Three weeks post-publication

Some more Indie Author ups and downs…

Facebook adverts really work! They’ve been so successful I had to pause my boosted posts for 48 hours just to take a break from the notifications and lower my phone from my face for a while. It was getting out of hand; I was walking into lamp-posts as I replied to people, I’ve ruined several meals while chatting with readers on messenger and I was getting worried my children would forget what I looked like, with that white rectangle permanently obscuring my face.

My main feeling is gratitude that so many people are taking an interest in Daughter, Disappeared. In three weeks I’ve sold 180 ebooks, 120 paperbacks (101 via Amazon and 19 signed copies I sold directly), had 11,398 pages read on Kindle Unlimited (equivalent to 37 books), plus sixteen Amazon reviews: delight and relief in equal measure.

There’s something terrifying and direct about being an Indie Author. A contract with a traditional publisher gives a book instant gravitas; the experts liked it enough to publish it. This gives the author a buffer from failure if the book doesn’t succeed. I was half expecting I’d publish DD, a few friends would buy it out of kindness, and that would be that. So it is beyond awesome that it’s doing so well. It’s been so much fun to connect directly with readers across the UK who are reading it; that would probably not have happened if I’d been with a publisher. I’m also pretty chuffed that my local Waterstones and library have both said they’ll get some stock in. Is it terrible that I immediately started looking forward to taking a selfie beside my book in Waterstones?!

The initial post-publication period hasn’t been without stress, mostly the ongoing saga with the ‘out of stock’ message Amazon still has, even though over 100 books have been printed by Ingram Sparks from Amazon orders. I was particularly gutted to hear that some orders had been cancelled by Amazon due to stock being unavailable and people invited to re-order. But I think I know why that was…

A typo.

Despite my best efforts to produce a perfect polished novel, having paid for a professional proof read, an eagle-eyed reader spotted a typo (MS, thank you). I’ll air my dirty laundry: there’s a sentence where I’ve said Jane when it should be Anna. I’ve still got a bruised shin from kicking myself.

The ebook was easy and free to replace, but the paperback file required a fee to be paid and a three-day re-approval process, during which time the book was unavailable for printing. Arrrggghh.
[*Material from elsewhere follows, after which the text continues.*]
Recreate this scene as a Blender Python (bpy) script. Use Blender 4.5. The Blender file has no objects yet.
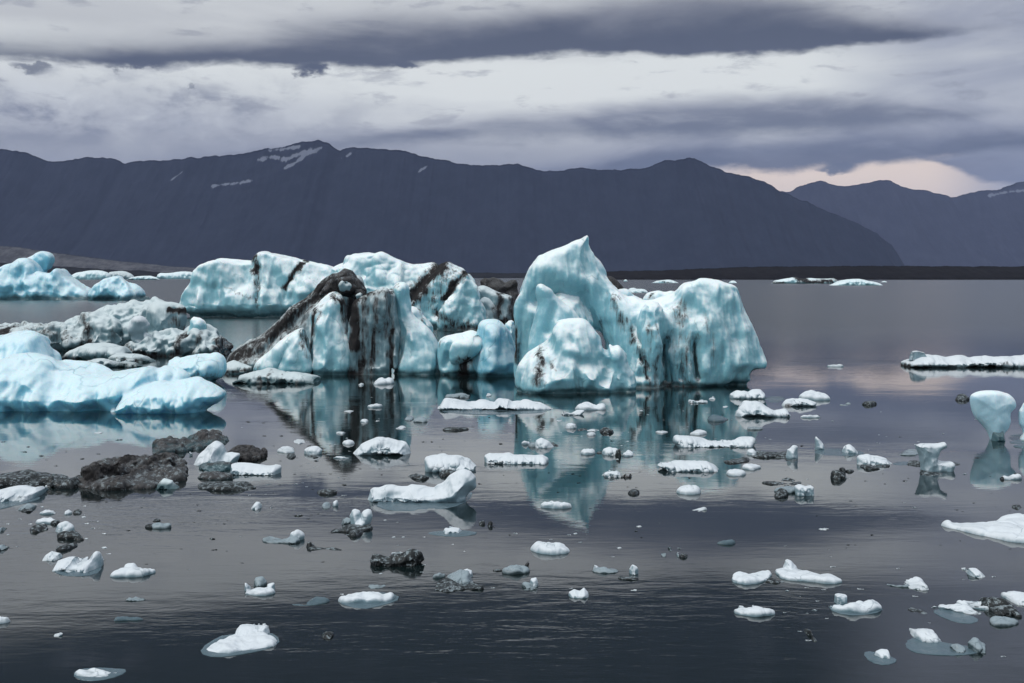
import bpy, math, random
import numpy as np
from math import radians, atan, hypot

# ------------------------------------------------------------------ camera
F, H, YH = 1098.0, 5.0, 276.0          # focal length in pixels, eye height, horizon row
scene = bpy.context.scene
COL = scene.collection

cam_data = bpy.data.cameras.new("camera")
cam_data.sensor_width = 36.0
cam_data.lens = F / 1024 * 36.0
cam_data.shift_y = -(341.5 - YH) / 1024
cam_data.clip_start = 0.1
cam_data.clip_end = 90000
cam = bpy.data.objects.new("camera", cam_data)
cam.location = (0, 0, H)
cam.rotation_euler = (math.pi / 2, 0, 0)
COL.objects.link(cam)
scene.camera = cam


def dist(y):
    """distance of a point of the water seen on picture row y"""
    return F * H / (y - YH)


# ------------------------------------------------------------------ noise
_rng = np.random.RandomState(7)
_G = _rng.normal(size=(256, 3))
_G /= np.linalg.norm(_G, axis=1)[:, None]
_G = _G.astype(np.float32)
_P = _rng.permutation(256).astype(np.int32)


def pnoise(p):
    p = np.asarray(p, float)
    i = np.floor(p).astype(np.int64)
    f = p - i
    u = f * f * f * (f * (f * 6 - 15) + 10)
    out = 0
    for dx in (0, 1):
        wx = u[:, 0] if dx else 1 - u[:, 0]
        hx = _P[(i[:, 0] + dx) & 255]
        for dy in (0, 1):
            wy = u[:, 1] if dy else 1 - u[:, 1]
            hy = _P[(hx + i[:, 1] + dy) & 255]
            for dz in (0, 1):
                wz = u[:, 2] if dz else 1 - u[:, 2]
                g = _G[_P[(hy + i[:, 2] + dz) & 255]]
                d = g[:, 0] * (f[:, 0] - dx) + g[:, 1] * (f[:, 1] - dy) + g[:, 2] * (f[:, 2] - dz)
                out = out + wx * wy * wz * d
    return out * 1.5


def fbm(p, octv=4, gain=.5):
    a, s, o = 1.0, 0, 0
    for k in range(octv):
        o = o + a * pnoise(p * 2 ** k + 17.3 * k)
        s += a
        a *= gain
    return o / s


def blocky(p, k=10.):
    """broken, faceted relief: every cell is a tilted plane"""
    p = np.asarray(p, np.float32)
    i0 = np.floor(p).astype(np.int32)
    num, den = np.zeros(len(p)), np.zeros(len(p)) + 1e-12
    for dx in (-1, 0, 1):
        for dy in (-1, 0, 1):
            for dz in (-1, 0, 1):
                c = i0 + (dx, dy, dz)
                hsh = _P[(_P[(_P[c[:, 0] & 255] + c[:, 1]) & 255] + c[:, 2]) & 255]
                g = _G[hsh]
                t = _G[(hsh + 101) & 255]
                q = p - (c + .5 + .45 * g)
                w = np.exp(-k * np.sqrt((q * q).sum(1)))
                num += w * (.8 * t[:, 0] + 1.1 * (q * _G[(hsh + 37) & 255]).sum(1))
                den += w
    return num / den


# ------------------------------------------------------------------ implicit surfaces -> mesh
def surface_nets(f, org, h):
    nx, ny, nz = f.shape
    ins = f < 0
    c = [ins[dx:nx - 1 + dx, dy:ny - 1 + dy, dz:nz - 1 + dz] for dx in (0, 1) for dy in (0, 1) for dz in (0, 1)]
    cnt = sum(x.astype(np.int8) for x in c)
    act = (cnt > 0) & (cnt < 8)
    I, J, K = np.nonzero(act)
    idx = -np.ones(act.shape, np.int64)
    idx[I, J, K] = np.arange(len(I))
    offs = np.array([(dx, dy, dz) for dx in (0, 1) for dy in (0, 1) for dz in (0, 1)])
    fv = np.stack([f[I + o[0], J + o[1], K + o[2]] for o in offs], 1)
    pos = np.zeros((len(I), 3))
    n = np.zeros(len(I))
    for a in range(8):
        for b in range(a + 1, 8):
            if np.abs(offs[a] - offs[b]).sum() != 1:
                continue
            fa, fb = fv[:, a], fv[:, b]
            m = (fa < 0) != (fb < 0)
            t = np.where(m, fa / np.where(m, fa - fb, 1), 0)
            pos += m[:, None] * (offs[a] + t[:, None] * (offs[b] - offs[a]))
            n += m
    V = (np.stack([I, J, K], 1) + pos / n[:, None]) * h + org
    Q = []
    for ax in range(3):
        sl0 = [slice(1, -1)] * 3
        sl1 = [slice(1, -1)] * 3
        sl0[ax] = slice(0, -1)
        sl1[ax] = slice(1, None)
        s0, s1 = ins[tuple(sl0)], ins[tuple(sl1)]
        e = np.argwhere(s0 != s1)
        if not len(e):
            continue
        st = s0[tuple(e.T)]
        o = np.ones(3, np.int64)
        o[ax] = 0
        e = e + o
        b, cc = (ax + 1) % 3, (ax + 2) % 3
        db = np.zeros(3, np.int64); db[b] = 1
        dc = np.zeros(3, np.int64); dc[cc] = 1
        q = np.stack([idx[tuple((e - x).T)] for x in (db + dc, dc, 0 * db, db)], 1)
        q = np.where(st[:, None], q, q[:, ::-1])
        Q.append(q)
    Q = np.concatenate(Q)
    Q = Q[(Q >= 0).all(1)]
    return V, Q


def poly_sdf(P, X, Z):
    """signed distance to a polygon, negative inside, on grids X, Z"""
    d = np.full(X.shape, 1e9)
    inside = np.zeros(X.shape, bool)
    n = len(P)
    for i in range(n):
        ax, az = P[i]
        bx, bz = P[(i + 1) % n]
        ex, ez = bx - ax, bz - az
        L = ex * ex + ez * ez + 1e-12
        t = np.clip(((X - ax) * ex + (Z - az) * ez) / L, 0, 1)
        d = np.minimum(d, (X - ax - t * ex) ** 2 + (Z - az - t * ez) ** 2)
        c = (az > Z) != (bz > Z)
        inside ^= c & (X < ex * (Z - az) / (ez if abs(ez) > 1e-9 else 1e-9) + ax)
    d = np.sqrt(d)
    return np.where(inside, -d, d)


def seg_dist(P, X, Z):
    d = np.full(X.shape, 1e9)
    if len(P) == 1:
        return np.hypot(X - P[0][0], Z - P[0][1])
    for (ax, az), (bx, bz) in zip(P[:-1], P[1:]):
        ex, ez = bx - ax, bz - az
        L = ex * ex + ez * ez + 1e-12
        t = np.clip(((X - ax) * ex + (Z - az) * ez) / L, 0, 1)
        d = np.minimum(d, np.hypot(X - ax - t * ex, Z - az - t * ez))
    return d


def smooth_poly(P, it=1):
    P = np.array(P, float)
    for _ in range(it):
        Q = np.roll(P, -1, 0)
        P = np.stack([.75 * P + .25 * Q, .25 * P + .75 * Q], 1).reshape(-1, 2)
    return P


def smin(a, b, k):
    if k <= 0:
        return np.minimum(a, b)
    h = np.clip(.5 + .5 * (b - a) / k, 0, 1)
    return b + (a - b) * h - k * h * (1 - h)


def U(poly, yb, T=1.0, lean=.5, r=.35, off=0.0, tilt=0.0, k=None, sm=1, bulge=.5, **kw):
    """an upright lobe: its outline stands at the distance where picture row yb meets the water"""
    return dict(kind='U', poly=poly, yb=yb, T=T, lean=lean, r=r, off=off, tilt=tilt, k=k, sm=sm, bulge=bulge, **kw)


def Fl(poly, h=.12, r=.5, k=None, sm=1, **kw):
    """a flat floe: its footprint lies on the water, h metres thick above it"""
    return dict(kind='F', poly=poly, h=h, r=r, k=k, sm=sm, **kw)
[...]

So there are 120 paperbacks out there with a typo. Sorry!

Some people have asked about my next book, a thriller set on the west coast of Scotland, and it’s on track to be published in February 2017. I’ve got a week booked off work at the end of December to finalise it before it is proof-read and I’ve already seen the first cover demo by talented designer Mark Thomas from (I would highly recommend Coverness to other Indie Authors out there). I’m sure a lot of the success of DD on facebook is the fabulous cover.
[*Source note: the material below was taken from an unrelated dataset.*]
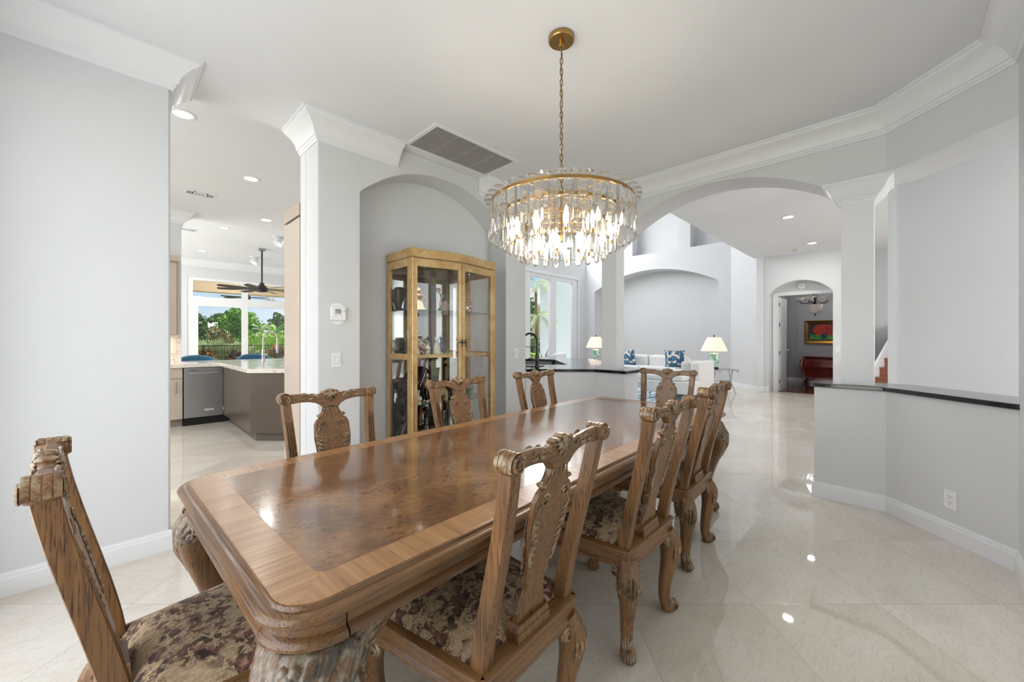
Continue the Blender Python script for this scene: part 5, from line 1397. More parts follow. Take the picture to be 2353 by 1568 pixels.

In the meantime thanks for reading if you already have, and if you haven’t… would you like to? Here’s the link:



10 thoughts on “Three weeks post-publication

    • I see your point Mike. Sounds off-putting for men? Sorry, maybe I should change that. It’s mainly because ‘women’s fiction’ is a very specific and popular genre and this is definitely in that category but with the thriller sub-category. It’s mainly because all 5 protagonists are women and it’s about their daily life as well as the wider threats in the community but if there are men who’d enjoy that type of story then that’d be great.


      • I understand your reasoning here but fear you may be losing potential readers and sales with such a specific sounding “not for blokes” statement. Well done with Daughter Disappeared. This bloke likes it!

        Liked by 1 person

      • Thanks Mike. That’s very good advice and much appreciated. I’ve removed the ‘for women’ bit. I hadn’t realised men might like it too – delighted to hear they might. Thanks again, especially for the nice point about DD 🙂


  1. I don’t know who you are, but congratulations! I can feel your excitement through the screen. It’s nice to know that ads actually work, too. I’m one of those people who never click ads, so I wouldn’t know whether they’re effective or not.

    Liked by 1 person

    • Thank you Mun Haerin, really appreciate that. I’m using boosted targeted posts rather than side-bar adverts. They are mostly targeted towards women with an interest in Tunisia, and it’s brought me into contact with lots of women with Tunisian connections like myself which has been lovely. Thanks for your comment :-

      Liked by 1 person

    • Hi! I’m still learning on the job but it seems to work best if you target as specifically as you can, and not go too wide with your adverts, so they they’ll appear more than once in people’s newsfeeds. I’m running 2 ads for my debut novel – one targeting my local area, the Highlands of Scotland, from the ‘local author’ angle and the other targeting women with an interest in Tunisia, as that’s where it’s set. Both are doing well but I’ve spent a fair bit on them. The first thing you need to do is set up a page, you can’t advertise on a personal profile. Good luck! Your cover is amazing by the way, I love it.